Pero para retomar el hilo de los primeros párrafos, y no quedarnos en la queja alrededor de la oferta, valdría la pena preguntarnos por qué esta es tan mala. Y cuánto de responsabilidad compartimos en ello. Por ejemplo, en Lima: ¿por qué tenemos ese póker de jókers encabezando la intención de voto? ¿Cómo llegaron ahí impresentables como Urresti y López Aliaga, Forsyth o Chehade (¡Chehade, por Dios!), además del sicalíptico Alegría? ¿Tenemos los gobiernos que nos merecemos? ¿Los limeños y demás peruanos escogemos autoridades que se nos parecen? ¿Somos vergonzosos cómplices que consienten nuestros malos estadistas?
Por supuesto no tengo la respuesta, que evidentemente no es una sola sino una miríada de complejidades sociológicas, pero como esta es una columna semanal y, en cierto modo, se espera que emita una opinión, podría soltar algunas conjeturas.
Creo que los problemas son esencialmente tres:
- El sistema de partidos políticos: no da más de sí. Mientras no exista verdadera democracia interna, persista el voto preferencial, la financiación sea brumosa y se permita que las organizaciones operen como esos chifas que de noche se alquilan para universidades, seguiremos viviendo el eterno retorno de la vergüenza ajena. A eso habría que sumar un descrédito que ya suma al menos tres décadas. Los partidos que alguna vez gozaron de señorío o, por lo menos, tuvieron un ideario, o han terminado con el prestigio por los suelos, o han desaparecido, o, simplemente han perdido su inscripción. O todas las anteriores. Lo que hay en el mercado son “agrupaciones”, “movimientos”, que muchas veces son clubes de amigos, y estos, de lo ajeno.

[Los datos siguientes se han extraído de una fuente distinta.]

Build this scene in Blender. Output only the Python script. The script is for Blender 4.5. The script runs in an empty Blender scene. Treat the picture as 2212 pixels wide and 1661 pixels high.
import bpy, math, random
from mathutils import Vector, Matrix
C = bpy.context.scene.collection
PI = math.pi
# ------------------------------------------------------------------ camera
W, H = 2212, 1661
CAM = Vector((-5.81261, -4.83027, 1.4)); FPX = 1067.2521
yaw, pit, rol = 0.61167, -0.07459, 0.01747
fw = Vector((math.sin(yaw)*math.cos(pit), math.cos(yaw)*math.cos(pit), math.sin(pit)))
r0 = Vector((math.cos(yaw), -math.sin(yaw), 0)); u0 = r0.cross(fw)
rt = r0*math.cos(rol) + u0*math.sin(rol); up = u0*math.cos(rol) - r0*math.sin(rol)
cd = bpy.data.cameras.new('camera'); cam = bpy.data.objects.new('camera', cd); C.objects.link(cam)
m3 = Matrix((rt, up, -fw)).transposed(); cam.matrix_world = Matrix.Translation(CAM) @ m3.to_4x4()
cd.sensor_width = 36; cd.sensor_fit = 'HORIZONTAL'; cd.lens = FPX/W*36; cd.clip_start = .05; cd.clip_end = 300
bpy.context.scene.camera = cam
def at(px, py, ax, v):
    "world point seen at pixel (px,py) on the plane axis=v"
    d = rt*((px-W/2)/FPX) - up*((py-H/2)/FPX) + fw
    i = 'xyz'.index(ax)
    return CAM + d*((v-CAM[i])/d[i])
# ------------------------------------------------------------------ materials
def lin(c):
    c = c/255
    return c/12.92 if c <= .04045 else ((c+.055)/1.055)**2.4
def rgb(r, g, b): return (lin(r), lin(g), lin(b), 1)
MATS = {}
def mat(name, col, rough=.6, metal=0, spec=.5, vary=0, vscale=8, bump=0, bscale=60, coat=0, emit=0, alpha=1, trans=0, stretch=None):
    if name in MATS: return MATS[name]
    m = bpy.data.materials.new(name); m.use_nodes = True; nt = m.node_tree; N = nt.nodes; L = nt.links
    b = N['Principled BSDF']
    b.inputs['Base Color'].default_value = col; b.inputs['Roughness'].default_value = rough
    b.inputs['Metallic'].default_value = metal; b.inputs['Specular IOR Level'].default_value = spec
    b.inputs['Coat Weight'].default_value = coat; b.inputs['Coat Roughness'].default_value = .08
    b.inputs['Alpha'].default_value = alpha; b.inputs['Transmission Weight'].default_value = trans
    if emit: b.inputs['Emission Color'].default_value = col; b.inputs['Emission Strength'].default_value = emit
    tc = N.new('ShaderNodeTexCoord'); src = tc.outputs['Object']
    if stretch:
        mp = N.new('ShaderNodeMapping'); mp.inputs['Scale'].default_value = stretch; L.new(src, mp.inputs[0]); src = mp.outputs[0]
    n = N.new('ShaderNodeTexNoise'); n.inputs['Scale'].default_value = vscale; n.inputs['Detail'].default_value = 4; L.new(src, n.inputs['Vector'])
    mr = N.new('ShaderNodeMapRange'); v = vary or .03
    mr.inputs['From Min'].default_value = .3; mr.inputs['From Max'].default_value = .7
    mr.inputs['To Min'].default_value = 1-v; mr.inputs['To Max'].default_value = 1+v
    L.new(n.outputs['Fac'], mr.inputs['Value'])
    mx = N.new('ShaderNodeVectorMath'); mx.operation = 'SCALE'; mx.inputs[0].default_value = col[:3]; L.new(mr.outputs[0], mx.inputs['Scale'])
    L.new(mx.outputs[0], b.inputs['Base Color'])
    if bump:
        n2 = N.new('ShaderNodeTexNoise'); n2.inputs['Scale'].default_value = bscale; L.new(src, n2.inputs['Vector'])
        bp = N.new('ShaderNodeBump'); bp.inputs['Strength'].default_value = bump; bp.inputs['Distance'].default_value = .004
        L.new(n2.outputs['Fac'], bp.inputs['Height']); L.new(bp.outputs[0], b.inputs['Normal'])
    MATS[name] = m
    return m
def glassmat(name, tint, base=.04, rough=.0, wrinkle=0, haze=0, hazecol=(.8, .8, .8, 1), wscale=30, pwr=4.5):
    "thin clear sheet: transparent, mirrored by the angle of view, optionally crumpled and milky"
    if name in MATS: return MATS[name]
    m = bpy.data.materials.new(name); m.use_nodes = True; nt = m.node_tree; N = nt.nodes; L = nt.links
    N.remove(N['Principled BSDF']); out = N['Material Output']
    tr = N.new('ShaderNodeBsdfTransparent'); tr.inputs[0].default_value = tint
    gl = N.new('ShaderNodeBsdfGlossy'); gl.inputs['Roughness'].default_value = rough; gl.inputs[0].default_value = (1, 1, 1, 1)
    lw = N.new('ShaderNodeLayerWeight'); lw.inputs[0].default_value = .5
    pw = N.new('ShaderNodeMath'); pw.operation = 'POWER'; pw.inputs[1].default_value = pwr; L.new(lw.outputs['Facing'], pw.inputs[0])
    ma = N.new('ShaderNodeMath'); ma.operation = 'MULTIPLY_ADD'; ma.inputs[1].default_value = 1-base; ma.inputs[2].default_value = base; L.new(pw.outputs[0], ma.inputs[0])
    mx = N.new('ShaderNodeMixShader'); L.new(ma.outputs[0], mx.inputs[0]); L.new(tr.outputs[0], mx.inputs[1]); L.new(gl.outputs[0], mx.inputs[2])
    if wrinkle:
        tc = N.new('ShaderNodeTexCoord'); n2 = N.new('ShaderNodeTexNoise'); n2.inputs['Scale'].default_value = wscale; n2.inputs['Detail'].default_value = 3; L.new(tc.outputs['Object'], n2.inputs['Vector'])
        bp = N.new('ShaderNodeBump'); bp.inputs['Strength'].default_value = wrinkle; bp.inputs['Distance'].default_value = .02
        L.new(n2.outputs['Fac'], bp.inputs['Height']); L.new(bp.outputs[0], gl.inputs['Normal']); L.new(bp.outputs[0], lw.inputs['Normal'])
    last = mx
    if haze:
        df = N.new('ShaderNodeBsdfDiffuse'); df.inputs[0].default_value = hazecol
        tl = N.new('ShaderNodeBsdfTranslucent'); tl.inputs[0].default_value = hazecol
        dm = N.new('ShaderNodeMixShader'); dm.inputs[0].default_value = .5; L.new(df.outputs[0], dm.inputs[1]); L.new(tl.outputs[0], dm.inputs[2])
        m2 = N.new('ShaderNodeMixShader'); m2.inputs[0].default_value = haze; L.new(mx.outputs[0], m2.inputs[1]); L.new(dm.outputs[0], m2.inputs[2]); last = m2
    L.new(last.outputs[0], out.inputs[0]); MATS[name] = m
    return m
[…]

- El voto obligatorio. En La República Platón rechazaba la democracia de su tiempo (que era directa, no representativa) porque solía escoger malos gobernantes, propiciaba liderazgos inapropiados, provocaban la rebeldía y, tras fallar, daba paso a las tiranías. Muy familiar 2.400 años después. ¿Todos deberíamos estar obligados a ir a votar? Creo que no. Creo que deberían votar quienes quieran hacerlo. Eso implicaría que los más comprometidos y enterados serían quienes escogieran, y no todo aquel que acude por no pagar una multa. Que todos vayamos el domingo no nos hace más democráticos, solo más reacios a perder dinero.
- Nosotros. No es un problema nuevo, pero me parece que los peruanos, en lo que a preferir autoridades se refiere, basculamos entre la desidia y cierta elasticidad moral. En un mundo al derecho, primaría un imperativo ético que nos inhibiría de reelegir delincuentes, hacernos de la vista gorda, votar por el mal menor, o consentir que quienes manden roben, pero hagan obras. La indignación no pasa del teclado. Hemos visto desde hace tiempo lo que se venía para estas elecciones y, sea porque los demás problemas políticos nos tenían aturdidos, sea por simple dejadez, lo cierto es que el problema ya está aquí y nadie hizo nada para impedirlo. Ahora toca apechugar, rogar por milagros inesperados y seguir puteando en Twitter.
El panorama es desolador. A la crisis del Ejecutivo y del Legislativo, ahora se sumará, en la mayoría de regiones, el del gobierno local.
Me encantaría dar una sugerencia, un mensaje de fe, pero la verdad es que no auguro nada bueno, al menos para Lima. Lo siento.